Search the listing below for the string "pixels" and show each line that contains it.

'''

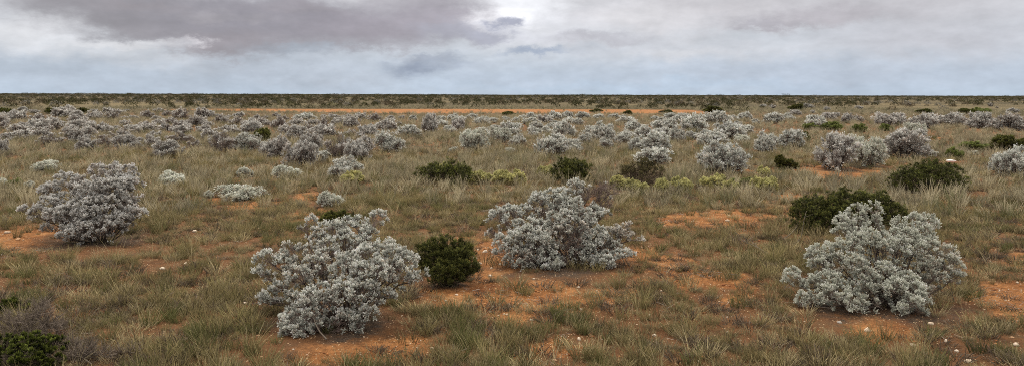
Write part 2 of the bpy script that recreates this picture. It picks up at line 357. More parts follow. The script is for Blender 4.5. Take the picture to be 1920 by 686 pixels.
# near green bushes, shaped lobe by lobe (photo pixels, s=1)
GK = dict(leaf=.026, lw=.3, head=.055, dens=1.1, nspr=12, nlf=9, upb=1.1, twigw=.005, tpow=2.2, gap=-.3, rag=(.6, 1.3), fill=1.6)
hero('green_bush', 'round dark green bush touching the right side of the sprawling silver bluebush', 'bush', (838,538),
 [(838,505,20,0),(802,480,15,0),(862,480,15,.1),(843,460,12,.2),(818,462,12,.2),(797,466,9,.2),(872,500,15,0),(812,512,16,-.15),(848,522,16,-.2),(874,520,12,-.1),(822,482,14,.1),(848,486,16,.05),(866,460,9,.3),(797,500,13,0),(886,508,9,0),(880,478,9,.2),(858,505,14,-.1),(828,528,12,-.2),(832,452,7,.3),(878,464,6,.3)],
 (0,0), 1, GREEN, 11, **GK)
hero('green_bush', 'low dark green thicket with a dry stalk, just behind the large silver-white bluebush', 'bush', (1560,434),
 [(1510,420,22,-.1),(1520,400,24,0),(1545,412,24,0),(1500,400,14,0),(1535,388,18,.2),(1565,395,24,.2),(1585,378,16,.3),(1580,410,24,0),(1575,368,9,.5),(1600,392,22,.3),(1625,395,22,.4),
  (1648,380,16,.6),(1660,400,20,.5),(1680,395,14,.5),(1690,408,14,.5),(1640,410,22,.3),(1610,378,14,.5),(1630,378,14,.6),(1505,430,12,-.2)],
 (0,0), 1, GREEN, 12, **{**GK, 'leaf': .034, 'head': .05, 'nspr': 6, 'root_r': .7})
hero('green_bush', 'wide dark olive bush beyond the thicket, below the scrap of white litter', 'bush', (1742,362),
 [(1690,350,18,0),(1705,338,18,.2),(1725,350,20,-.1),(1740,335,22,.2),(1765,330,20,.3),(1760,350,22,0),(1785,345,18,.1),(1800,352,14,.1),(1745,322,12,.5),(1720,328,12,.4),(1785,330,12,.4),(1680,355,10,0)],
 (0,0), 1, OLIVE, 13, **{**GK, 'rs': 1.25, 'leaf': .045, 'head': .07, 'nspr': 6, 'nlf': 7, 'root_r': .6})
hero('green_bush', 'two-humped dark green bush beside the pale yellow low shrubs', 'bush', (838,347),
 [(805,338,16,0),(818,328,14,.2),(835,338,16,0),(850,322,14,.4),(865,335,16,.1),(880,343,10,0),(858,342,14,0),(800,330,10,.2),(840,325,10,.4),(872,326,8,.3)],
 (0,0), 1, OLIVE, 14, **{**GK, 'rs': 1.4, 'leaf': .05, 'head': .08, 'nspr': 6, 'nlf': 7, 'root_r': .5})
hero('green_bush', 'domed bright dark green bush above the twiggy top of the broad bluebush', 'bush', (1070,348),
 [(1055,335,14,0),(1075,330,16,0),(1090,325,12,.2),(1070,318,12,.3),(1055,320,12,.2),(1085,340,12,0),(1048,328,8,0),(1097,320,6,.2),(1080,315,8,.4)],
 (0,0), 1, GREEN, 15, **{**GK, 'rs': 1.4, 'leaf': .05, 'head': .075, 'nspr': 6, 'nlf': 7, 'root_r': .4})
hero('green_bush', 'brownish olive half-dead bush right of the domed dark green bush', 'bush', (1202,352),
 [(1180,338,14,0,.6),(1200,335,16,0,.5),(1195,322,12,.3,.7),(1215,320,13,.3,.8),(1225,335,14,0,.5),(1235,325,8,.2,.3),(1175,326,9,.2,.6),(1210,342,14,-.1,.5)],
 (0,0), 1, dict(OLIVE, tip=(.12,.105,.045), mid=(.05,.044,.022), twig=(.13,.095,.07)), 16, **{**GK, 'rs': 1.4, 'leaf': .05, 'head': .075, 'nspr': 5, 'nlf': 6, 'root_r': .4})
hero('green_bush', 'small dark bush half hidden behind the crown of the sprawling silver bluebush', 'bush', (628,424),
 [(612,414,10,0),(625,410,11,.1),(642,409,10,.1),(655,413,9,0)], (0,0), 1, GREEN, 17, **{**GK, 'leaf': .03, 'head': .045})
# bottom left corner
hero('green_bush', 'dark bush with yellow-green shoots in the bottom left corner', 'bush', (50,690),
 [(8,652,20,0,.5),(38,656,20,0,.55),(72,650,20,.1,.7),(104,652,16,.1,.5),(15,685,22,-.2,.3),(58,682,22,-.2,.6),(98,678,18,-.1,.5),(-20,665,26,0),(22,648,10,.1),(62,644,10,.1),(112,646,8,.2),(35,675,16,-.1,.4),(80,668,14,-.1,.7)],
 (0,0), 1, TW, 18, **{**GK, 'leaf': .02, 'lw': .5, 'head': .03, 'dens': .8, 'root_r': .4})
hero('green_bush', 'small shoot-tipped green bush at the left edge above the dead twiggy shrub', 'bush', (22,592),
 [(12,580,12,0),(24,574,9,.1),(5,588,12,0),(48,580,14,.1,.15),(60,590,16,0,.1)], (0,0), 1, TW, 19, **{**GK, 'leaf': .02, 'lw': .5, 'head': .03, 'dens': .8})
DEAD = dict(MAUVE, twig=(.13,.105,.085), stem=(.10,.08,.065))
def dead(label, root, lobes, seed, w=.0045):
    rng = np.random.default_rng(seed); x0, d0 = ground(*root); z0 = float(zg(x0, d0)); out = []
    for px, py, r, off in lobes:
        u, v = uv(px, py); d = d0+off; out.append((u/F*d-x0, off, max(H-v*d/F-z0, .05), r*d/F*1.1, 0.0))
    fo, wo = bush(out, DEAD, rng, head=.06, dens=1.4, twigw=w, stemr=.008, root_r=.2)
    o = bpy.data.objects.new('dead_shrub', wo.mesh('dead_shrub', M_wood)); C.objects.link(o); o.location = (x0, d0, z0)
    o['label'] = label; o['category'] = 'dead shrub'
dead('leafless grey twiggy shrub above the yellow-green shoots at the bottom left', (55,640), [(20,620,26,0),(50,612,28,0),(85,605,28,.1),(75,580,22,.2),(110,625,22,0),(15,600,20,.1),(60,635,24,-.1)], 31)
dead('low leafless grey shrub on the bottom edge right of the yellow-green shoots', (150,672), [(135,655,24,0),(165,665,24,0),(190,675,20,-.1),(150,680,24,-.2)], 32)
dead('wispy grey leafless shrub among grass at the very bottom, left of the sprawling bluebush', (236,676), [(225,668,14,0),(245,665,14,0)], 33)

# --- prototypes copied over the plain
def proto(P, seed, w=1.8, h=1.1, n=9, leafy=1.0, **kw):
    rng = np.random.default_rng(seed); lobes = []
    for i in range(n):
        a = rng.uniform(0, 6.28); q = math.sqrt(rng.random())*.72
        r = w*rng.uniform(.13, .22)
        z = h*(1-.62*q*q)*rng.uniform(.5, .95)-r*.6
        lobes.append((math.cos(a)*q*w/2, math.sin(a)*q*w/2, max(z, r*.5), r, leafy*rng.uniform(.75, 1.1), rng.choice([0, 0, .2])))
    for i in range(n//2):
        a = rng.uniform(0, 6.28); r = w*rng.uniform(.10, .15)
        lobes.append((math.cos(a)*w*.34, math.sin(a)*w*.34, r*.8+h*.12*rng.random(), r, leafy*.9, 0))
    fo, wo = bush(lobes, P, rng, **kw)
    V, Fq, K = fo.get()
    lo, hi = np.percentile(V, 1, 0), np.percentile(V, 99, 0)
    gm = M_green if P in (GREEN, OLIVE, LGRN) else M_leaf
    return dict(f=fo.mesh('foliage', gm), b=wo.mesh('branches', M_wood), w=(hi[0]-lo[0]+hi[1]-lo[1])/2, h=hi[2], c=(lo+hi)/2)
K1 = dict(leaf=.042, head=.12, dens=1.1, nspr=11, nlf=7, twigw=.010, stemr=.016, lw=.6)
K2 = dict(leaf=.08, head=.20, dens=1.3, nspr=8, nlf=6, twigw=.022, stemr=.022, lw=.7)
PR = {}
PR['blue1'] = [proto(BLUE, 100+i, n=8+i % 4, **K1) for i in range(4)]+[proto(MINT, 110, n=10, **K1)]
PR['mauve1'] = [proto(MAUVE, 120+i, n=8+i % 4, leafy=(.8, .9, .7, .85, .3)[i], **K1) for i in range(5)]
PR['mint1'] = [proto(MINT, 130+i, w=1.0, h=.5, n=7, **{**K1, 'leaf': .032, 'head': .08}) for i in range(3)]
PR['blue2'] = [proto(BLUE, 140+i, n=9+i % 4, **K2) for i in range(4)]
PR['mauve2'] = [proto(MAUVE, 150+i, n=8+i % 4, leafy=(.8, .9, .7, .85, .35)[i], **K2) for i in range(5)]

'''

*ANSWER FOR THE TASK*.
Write part 2 of the bpy script that recreates this picture. It picks up at line 357. More parts follow. The script is for Blender 4.5. Take the picture to be 1920 by 686 pixels.
# near green bushes, shaped lobe by lobe (photo pixels, s=1)